L'auteur est un idéaliste. Il voit son père peindre comme un artiste, sans chercher l'argent ni la gloire, ce qui le fait vivre une jeunesse assez chiche malgré la fortune familiale.
Jean-Marie a décidé de devenir écrivain, mais peut-il y croire ? Il doute (mais pas nous !). Il a peur de faire fausse route, pourtant c'est dans cette voie que son coeur l'entraîne et nous partons avec lui sur les traces de Leopold Robert, un peintre du début du XIXème qui s'est suicidé, et dont
Jean-Marie se préoccupe au point de faire les mêmes voyages, les mêmes séjours.
Nous sommes embarqués pour un voyage dans le temps, par petites touches, par grands élans brossés à travers le regard de
Jean-Marie enfant, jeune homme, adulte. C'est un livre où les personnages de l'histoire, les écrivains, les peintres et les poètes revivent. Mais ils ne viennent pas à nous sous les traits d'icônes plus ou moins respectés, mais sous l'apparence charnelle d'hommes et de femmes avec leurs faiblesses, leurs dérives, leurs folies.
Ce que j'ai retenu de ce livre témoin d'un temps, c'est que vivre en désaccord avec sa conscience entraîne la chute ; vivre en équilibre entre deux mondes sujets à tremblements est comme de vivre sur une ligne de faille. Lorsque l'on s'en rend compte, quand la fissure se réveille et se révèle, la chute est douloureuse, d'autant qu'elle est brusque.
L'auteur fera plusieurs séjours au château
Du Mesnil, il y trouvera les fantômes impressionnants des célèbres artistes qui y ont séjourné. La mort est présente partout dans ce livre, mais elle est nécessaire, comme il nous le rappelle avec ce poème de Leconte de Lisle :
Et toi, divine mort, où tout rentre et s'efface,
Accueille tes enfants dans ton sein étoilé,
Affranchis-nous du temps, du nombre et de l'espace
Et rends-nous le repos que la vie a troublé
et comme lui-même nous le décrit si délicatement dans ces deux extraits choisis :
Je me souviens de son cercueil qui traversa lentement un petit village des Pyrénées, de cette impression que j'éprouvai, si nouvelle pour moi, de la mort. Lola ne m'a jamais quittée. Je lui parle parfois.

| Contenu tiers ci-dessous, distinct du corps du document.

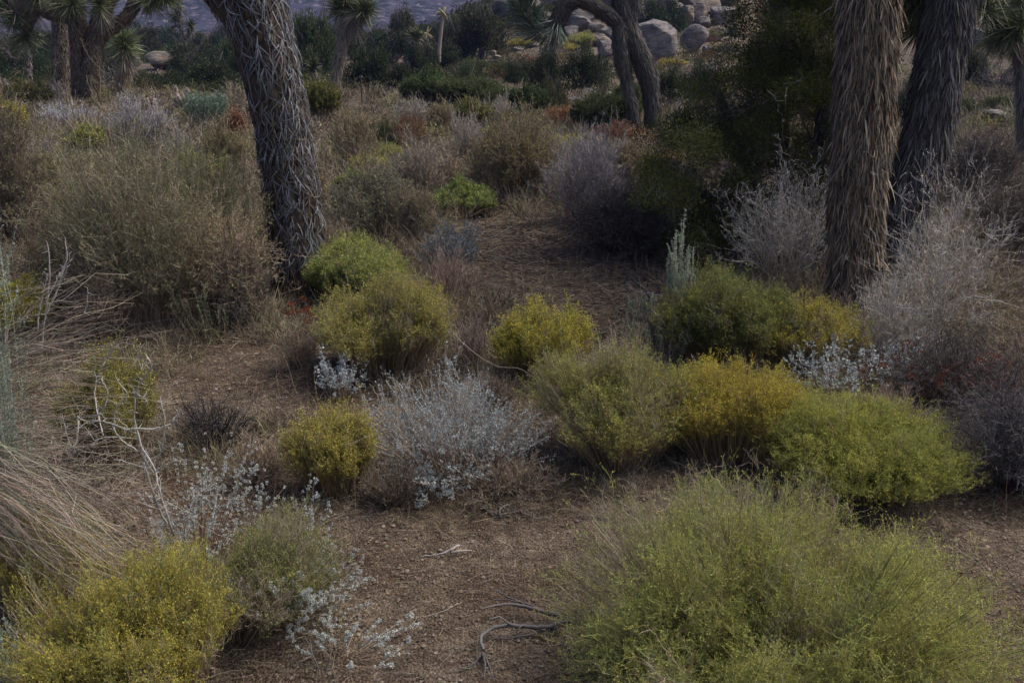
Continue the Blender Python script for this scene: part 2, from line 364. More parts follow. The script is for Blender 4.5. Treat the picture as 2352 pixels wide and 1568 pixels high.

Je sais qu'elle est quelque part dans un repli de l'irréalité, bienfaisante, dans ce monde si lointain et si proche que nous découvrirons un jour.
(il parle de sa tante)
et aussi dans ce passage où il nous parle de sa mère, restée en retrait mais mise en lumière au moment de sa disparition :
Ma mère en me quittant dans son apparence réelle s'est glissée en moi et je sens sa présence. Il n'est pas un instant, ..., que je ressente cette impression qu'elle est non seulement là, mais qu'elle s'est tissée dans les fibres de mon être ; ... , mon coeur qui bat n'est plus seulement le mien, il bat à l'unisson avec celui de ma mère. Il me semble que désormais c'est avec ses yeux que je regarde le monde.
C'est superbement dit ! très émouvant. Je m'arrête là pour ce livre que je recommande à ceux qui veulent gratter un peu la surface des choses sans avoir peur de se noircir les mains mais découvrir au contraire que tous, nous avons un rôle à jouer dans notre vie et que personne ne peut choisir à notre place.